Com “investigações tímidas”, Comissão da Verdade quer apertar ritmo
Três meses depois de sua instalação, a Comissão Nacional da Verdade enfrenta dificuldades para avançar nas investigações sobre crimes da ditadura. Convive ao mesmo tempo com a resistência das Forças Armadas em fornecer informações, as críticas dos parentes das vítimas do regime e as dificuldades para conciliar as agendas de seus membros. A comissão está terminando a etapa de montagem de sua estrutura e pretende aprovar seu primeiro cronograma de trabalho na reunião de segunda-feira.– Estamos nos encaixando agora e o trabalho deve acelerar de modo geral. O cronograma não poderá funcionar como uma camisa de força, eu estou em dedicação exclusiva e nem sou remunerado, mas é uma dádiva reconstruir essa história agora – afirmou Cláudio Fonteles, membro da comissão e subprocurador aposentado.
Os membros da comissão recebem salário de R$ 11.179 mensais. Claudio Fontelles, Gilson Dipp e José Paulo Cavalcanti abriram mão de seus vencimentos pelo trabalho na comissão.
Fonteles contou que desde julho, antes da criação das subcomissões que dividiram os trabalhos, formou uma equipe de seis pessoas (entre comissionados e assessores) para pesquisa no Arquivo Nacional. De acordo com ele, a equipe tem encontros diários para dividir informações. Até o momento foram colhidos oficialmente apenas dois depoimentos: o do ex-delegado da repressão Claudio Guerra e o do legista Harry Shibata, que colaborava com os militares em São Paulo.
– Até agora, as investigações estão tímidas, o que não quer dizer que não se tenha crescido no processo.

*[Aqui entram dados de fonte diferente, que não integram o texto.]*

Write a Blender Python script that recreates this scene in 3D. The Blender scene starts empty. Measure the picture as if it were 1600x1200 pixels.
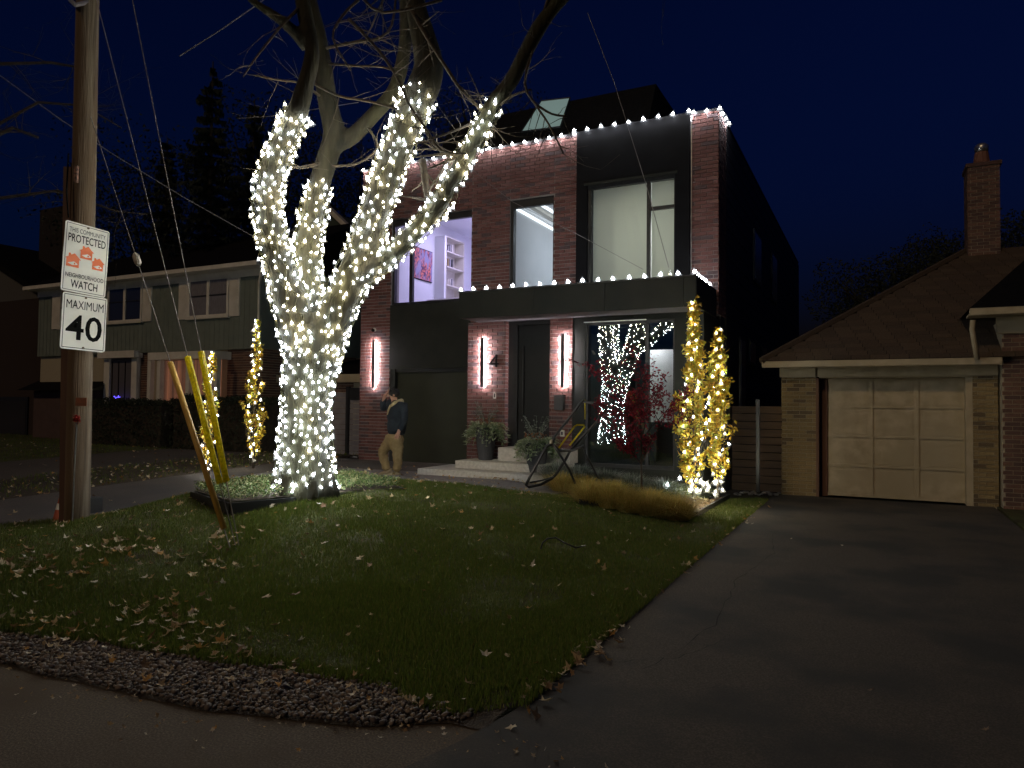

Fizemos planejamento, avaliação de atuação e distribuição de tarefas – disse o assessor da comissão e ex-secretário-geral da presidência do STF, Manoel Lauro Volkmer de Castilho.
Em julho, o advogado José Carlos Dias avisou aos colegas de comissão que iria se ausentar em algumas ocasiões no julgamento do mensalão. Ele é advogado de Vinícius Samarane, do Banco Rural. O afastamento está de acordo com a lei que respeita a atividade profissional dos integrantes. Outro membro da comissão, Paulo Sérgio Pinheiro, preside a Comissão Internacional de Investigação para a Síria, da ONU.
As investigações contam com os sete membros, além de 10 assessores – ainda este mês, serão 14. Os salários dos assessores variam de R$ 4 mil a R$ 8 mil. O grupo contará também com o auxílio de servidores administrativos da Presidência, que serão solicitados.
A apuração das mortes e desaparecimentos enfrenta resistência das Forças Armadas. Após a posse, o grupo solicitou informações ao Ministério da Defesa e foi informado que os documentos estariam destruídos. Para Fonteles, a destruição foi ilegal e nova consulta foi feita sobre os documentos e as circunstâncias da suposta destruição. Até agora a comissão segue sem resposta.
Crimeia Almeida, presidente da Comissão de Familiares de Mortos e Desaparecidos Políticos, teme pelas limitações de tempo para o trabalho:
-Se são 24 meses, desanima um pouco saber que três foram para se organizar – reclamou.
Ivan Seixas, do Núcleo de Preservação da Memória Política, discorda:
– Não é que esteja parado, acho que está sendo estruturado. A comissão foi montada de maneira abrupta.